Give back the whole listing exactly as shown.

^^^^^^^^^^^^^^^^

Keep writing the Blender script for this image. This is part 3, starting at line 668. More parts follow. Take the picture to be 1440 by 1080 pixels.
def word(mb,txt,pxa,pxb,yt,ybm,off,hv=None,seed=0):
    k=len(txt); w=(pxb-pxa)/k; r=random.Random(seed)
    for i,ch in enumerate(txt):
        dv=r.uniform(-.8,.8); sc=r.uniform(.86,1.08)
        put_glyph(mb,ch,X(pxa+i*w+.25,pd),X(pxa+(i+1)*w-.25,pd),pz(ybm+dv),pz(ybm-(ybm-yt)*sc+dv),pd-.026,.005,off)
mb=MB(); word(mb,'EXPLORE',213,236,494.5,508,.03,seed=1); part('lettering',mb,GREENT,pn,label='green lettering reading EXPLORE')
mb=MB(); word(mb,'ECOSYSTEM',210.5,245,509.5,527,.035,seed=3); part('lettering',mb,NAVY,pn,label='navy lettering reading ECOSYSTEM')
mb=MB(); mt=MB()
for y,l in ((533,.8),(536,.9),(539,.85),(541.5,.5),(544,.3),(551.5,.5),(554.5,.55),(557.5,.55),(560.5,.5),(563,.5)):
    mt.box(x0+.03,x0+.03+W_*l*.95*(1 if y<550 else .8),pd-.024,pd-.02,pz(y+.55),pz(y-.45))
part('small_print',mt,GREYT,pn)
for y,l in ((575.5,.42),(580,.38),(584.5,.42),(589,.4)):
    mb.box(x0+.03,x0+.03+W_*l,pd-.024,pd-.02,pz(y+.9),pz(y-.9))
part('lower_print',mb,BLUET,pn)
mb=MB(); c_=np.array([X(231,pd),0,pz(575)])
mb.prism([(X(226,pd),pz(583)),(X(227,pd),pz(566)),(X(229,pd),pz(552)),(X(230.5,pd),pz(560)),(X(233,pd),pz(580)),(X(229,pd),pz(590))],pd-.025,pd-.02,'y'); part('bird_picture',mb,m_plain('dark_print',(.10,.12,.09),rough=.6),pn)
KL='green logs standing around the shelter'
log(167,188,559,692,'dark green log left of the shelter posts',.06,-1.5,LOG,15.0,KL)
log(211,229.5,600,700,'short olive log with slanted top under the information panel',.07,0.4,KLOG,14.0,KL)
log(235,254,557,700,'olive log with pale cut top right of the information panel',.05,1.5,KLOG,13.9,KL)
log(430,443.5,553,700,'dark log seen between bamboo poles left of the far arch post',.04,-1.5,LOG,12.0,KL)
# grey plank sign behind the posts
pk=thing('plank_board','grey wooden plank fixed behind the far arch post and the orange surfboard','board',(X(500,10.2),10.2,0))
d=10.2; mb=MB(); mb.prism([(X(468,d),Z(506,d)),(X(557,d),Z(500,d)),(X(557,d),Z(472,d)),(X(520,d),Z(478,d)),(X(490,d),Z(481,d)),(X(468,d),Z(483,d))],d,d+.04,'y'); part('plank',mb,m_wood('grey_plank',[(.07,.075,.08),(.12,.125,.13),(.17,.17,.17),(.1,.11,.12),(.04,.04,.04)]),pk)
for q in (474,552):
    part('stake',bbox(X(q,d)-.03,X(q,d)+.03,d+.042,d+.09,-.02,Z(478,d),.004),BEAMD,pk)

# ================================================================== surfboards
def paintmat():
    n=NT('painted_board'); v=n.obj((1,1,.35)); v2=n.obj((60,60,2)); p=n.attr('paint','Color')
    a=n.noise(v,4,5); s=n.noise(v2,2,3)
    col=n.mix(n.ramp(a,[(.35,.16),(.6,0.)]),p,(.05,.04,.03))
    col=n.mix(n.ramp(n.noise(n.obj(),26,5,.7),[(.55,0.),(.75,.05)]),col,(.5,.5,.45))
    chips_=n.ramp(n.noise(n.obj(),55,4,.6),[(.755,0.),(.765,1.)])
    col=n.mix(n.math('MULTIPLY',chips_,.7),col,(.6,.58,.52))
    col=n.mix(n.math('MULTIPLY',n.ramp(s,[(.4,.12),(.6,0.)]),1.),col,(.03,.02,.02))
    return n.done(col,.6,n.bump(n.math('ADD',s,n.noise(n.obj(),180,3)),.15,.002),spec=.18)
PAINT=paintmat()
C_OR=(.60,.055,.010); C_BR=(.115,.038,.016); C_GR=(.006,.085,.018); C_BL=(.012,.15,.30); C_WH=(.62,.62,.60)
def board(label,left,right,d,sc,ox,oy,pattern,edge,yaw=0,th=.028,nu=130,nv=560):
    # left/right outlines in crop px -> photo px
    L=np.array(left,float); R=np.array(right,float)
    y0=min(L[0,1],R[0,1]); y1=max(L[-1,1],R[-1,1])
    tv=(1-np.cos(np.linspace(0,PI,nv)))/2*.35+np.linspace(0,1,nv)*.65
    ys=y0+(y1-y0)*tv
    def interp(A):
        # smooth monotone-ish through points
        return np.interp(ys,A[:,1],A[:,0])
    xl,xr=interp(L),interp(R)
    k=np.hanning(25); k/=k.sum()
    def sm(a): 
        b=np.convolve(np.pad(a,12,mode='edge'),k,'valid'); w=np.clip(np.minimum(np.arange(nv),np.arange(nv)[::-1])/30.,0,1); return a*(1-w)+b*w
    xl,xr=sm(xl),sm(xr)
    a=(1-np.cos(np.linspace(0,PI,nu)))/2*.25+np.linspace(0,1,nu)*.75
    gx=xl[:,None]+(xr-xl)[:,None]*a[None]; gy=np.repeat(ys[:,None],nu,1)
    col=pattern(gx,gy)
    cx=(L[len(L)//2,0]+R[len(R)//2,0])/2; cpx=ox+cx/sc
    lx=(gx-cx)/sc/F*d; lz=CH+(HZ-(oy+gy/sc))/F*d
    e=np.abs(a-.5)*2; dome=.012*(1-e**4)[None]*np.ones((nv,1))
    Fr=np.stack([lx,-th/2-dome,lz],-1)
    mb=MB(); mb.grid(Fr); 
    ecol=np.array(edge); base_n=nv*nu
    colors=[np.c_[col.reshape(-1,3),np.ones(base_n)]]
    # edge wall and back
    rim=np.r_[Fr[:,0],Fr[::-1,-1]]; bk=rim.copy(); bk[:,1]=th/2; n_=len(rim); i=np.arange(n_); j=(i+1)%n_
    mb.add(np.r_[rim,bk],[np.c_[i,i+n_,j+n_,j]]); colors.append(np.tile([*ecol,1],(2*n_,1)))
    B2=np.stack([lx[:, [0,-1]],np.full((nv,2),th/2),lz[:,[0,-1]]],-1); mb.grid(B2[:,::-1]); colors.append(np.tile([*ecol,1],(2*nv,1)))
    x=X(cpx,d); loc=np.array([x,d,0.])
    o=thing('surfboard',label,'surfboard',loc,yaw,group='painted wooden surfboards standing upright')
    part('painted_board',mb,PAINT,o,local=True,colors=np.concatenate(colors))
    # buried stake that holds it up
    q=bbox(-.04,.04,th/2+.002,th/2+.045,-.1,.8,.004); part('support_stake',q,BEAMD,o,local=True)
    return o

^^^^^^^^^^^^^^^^

» **The response**:
Keep writing the Blender script for this image. This is part 3, starting at line 668. More parts follow. Take the picture to be 1440 by 1080 pixels.
def word(mb,txt,pxa,pxb,yt,ybm,off,hv=None,seed=0):
    k=len(txt); w=(pxb-pxa)/k; r=random.Random(seed)
    for i,ch in enumerate(txt):
        dv=r.uniform(-.8,.8); sc=r.uniform(.86,1.08)
        put_glyph(mb,ch,X(pxa+i*w+.25,pd),X(pxa+(i+1)*w-.25,pd),pz(ybm+dv),pz(ybm-(ybm-yt)*sc+dv),pd-.026,.005,off)
mb=MB(); word(mb,'EXPLORE',213,236,494.5,508,.03,seed=1); part('lettering',mb,GREENT,pn,label='green lettering reading EXPLORE')
mb=MB(); word(mb,'ECOSYSTEM',210.5,245,509.5,527,.035,seed=3); part('lettering',mb,NAVY,pn,label='navy lettering reading ECOSYSTEM')
mb=MB(); mt=MB()
for y,l in ((533,.8),(536,.9),(539,.85),(541.5,.5),(544,.3),(551.5,.5),(554.5,.55),(557.5,.55),(560.5,.5),(563,.5)):
    mt.box(x0+.03,x0+.03+W_*l*.95*(1 if y<550 else .8),pd-.024,pd-.02,pz(y+.55),pz(y-.45))
part('small_print',mt,GREYT,pn)
for y,l in ((575.5,.42),(580,.38),(584.5,.42),(589,.4)):
    mb.box(x0+.03,x0+.03+W_*l,pd-.024,pd-.02,pz(y+.9),pz(y-.9))
part('lower_print',mb,BLUET,pn)
mb=MB(); c_=np.array([X(231,pd),0,pz(575)])
mb.prism([(X(226,pd),pz(583)),(X(227,pd),pz(566)),(X(229,pd),pz(552)),(X(230.5,pd),pz(560)),(X(233,pd),pz(580)),(X(229,pd),pz(590))],pd-.025,pd-.02,'y'); part('bird_picture',mb,m_plain('dark_print',(.10,.12,.09),rough=.6),pn)
KL='green logs standing around the shelter'
log(167,188,559,692,'dark green log left of the shelter posts',.06,-1.5,LOG,15.0,KL)
log(211,229.5,600,700,'short olive log with slanted top under the information panel',.07,0.4,KLOG,14.0,KL)
log(235,254,557,700,'olive log with pale cut top right of the information panel',.05,1.5,KLOG,13.9,KL)
log(430,443.5,553,700,'dark log seen between bamboo poles left of the far arch post',.04,-1.5,LOG,12.0,KL)
# grey plank sign behind the posts
pk=thing('plank_board','grey wooden plank fixed behind the far arch post and the orange surfboard','board',(X(500,10.2),10.2,0))
d=10.2; mb=MB(); mb.prism([(X(468,d),Z(506,d)),(X(557,d),Z(500,d)),(X(557,d),Z(472,d)),(X(520,d),Z(478,d)),(X(490,d),Z(481,d)),(X(468,d),Z(483,d))],d,d+.04,'y'); part('plank',mb,m_wood('grey_plank',[(.07,.075,.08),(.12,.125,.13),(.17,.17,.17),(.1,.11,.12),(.04,.04,.04)]),pk)
for q in (474,552):
    part('stake',bbox(X(q,d)-.03,X(q,d)+.03,d+.042,d+.09,-.02,Z(478,d),.004),BEAMD,pk)

# ================================================================== surfboards
def paintmat():
    n=NT('painted_board'); v=n.obj((1,1,.35)); v2=n.obj((60,60,2)); p=n.attr('paint','Color')
    a=n.noise(v,4,5); s=n.noise(v2,2,3)
    col=n.mix(n.ramp(a,[(.35,.16),(.6,0.)]),p,(.05,.04,.03))
    col=n.mix(n.ramp(n.noise(n.obj(),26,5,.7),[(.55,0.),(.75,.05)]),col,(.5,.5,.45))
    chips_=n.ramp(n.noise(n.obj(),55,4,.6),[(.755,0.),(.765,1.)])
    col=n.mix(n.math('MULTIPLY',chips_,.7),col,(.6,.58,.52))
    col=n.mix(n.math('MULTIPLY',n.ramp(s,[(.4,.12),(.6,0.)]),1.),col,(.03,.02,.02))
    return n.done(col,.6,n.bump(n.math('ADD',s,n.noise(n.obj(),180,3)),.15,.002),spec=.18)
PAINT=paintmat()
C_OR=(.60,.055,.010); C_BR=(.115,.038,.016); C_GR=(.006,.085,.018); C_BL=(.012,.15,.30); C_WH=(.62,.62,.60)
def board(label,left,right,d,sc,ox,oy,pattern,edge,yaw=0,th=.028,nu=130,nv=560):
    # left/right outlines in crop px -> photo px
    L=np.array(left,float); R=np.array(right,float)
    y0=min(L[0,1],R[0,1]); y1=max(L[-1,1],R[-1,1])
    tv=(1-np.cos(np.linspace(0,PI,nv)))/2*.35+np.linspace(0,1,nv)*.65
    ys=y0+(y1-y0)*tv
    def interp(A):
        # smooth monotone-ish through points
        return np.interp(ys,A[:,1],A[:,0])
    xl,xr=interp(L),interp(R)
    k=np.hanning(25); k/=k.sum()
    def sm(a): 
        b=np.convolve(np.pad(a,12,mode='edge'),k,'valid'); w=np.clip(np.minimum(np.arange(nv),np.arange(nv)[::-1])/30.,0,1); return a*(1-w)+b*w
    xl,xr=sm(xl),sm(xr)
    a=(1-np.cos(np.linspace(0,PI,nu)))/2*.25+np.linspace(0,1,nu)*.75
    gx=xl[:,None]+(xr-xl)[:,None]*a[None]; gy=np.repeat(ys[:,None],nu,1)
    col=pattern(gx,gy)
    cx=(L[len(L)//2,0]+R[len(R)//2,0])/2; cpx=ox+cx/sc
    lx=(gx-cx)/sc/F*d; lz=CH+(HZ-(oy+gy/sc))/F*d
    e=np.abs(a-.5)*2; dome=.012*(1-e**4)[None]*np.ones((nv,1))
    Fr=np.stack([lx,-th/2-dome,lz],-1)
    mb=MB(); mb.grid(Fr); 
    ecol=np.array(edge); base_n=nv*nu
    colors=[np.c_[col.reshape(-1,3),np.ones(base_n)]]
    # edge wall and back
    rim=np.r_[Fr[:,0],Fr[::-1,-1]]; bk=rim.copy(); bk[:,1]=th/2; n_=len(rim); i=np.arange(n_); j=(i+1)%n_
    mb.add(np.r_[rim,bk],[np.c_[i,i+n_,j+n_,j]]); colors.append(np.tile([*ecol,1],(2*n_,1)))
    B2=np.stack([lx[:, [0,-1]],np.full((nv,2),th/2),lz[:,[0,-1]]],-1); mb.grid(B2[:,::-1]); colors.append(np.tile([*ecol,1],(2*nv,1)))
    x=X(cpx,d); loc=np.array([x,d,0.])
    o=thing('surfboard',label,'surfboard',loc,yaw,group='painted wooden surfboards standing upright')
    part('painted_board',mb,PAINT,o,local=True,colors=np.concatenate(colors))
    # buried stake that holds it up
    q=bbox(-.04,.04,th/2+.002,th/2+.045,-.1,.8,.004); part('support_stake',q,BEAMD,o,local=True)
    return o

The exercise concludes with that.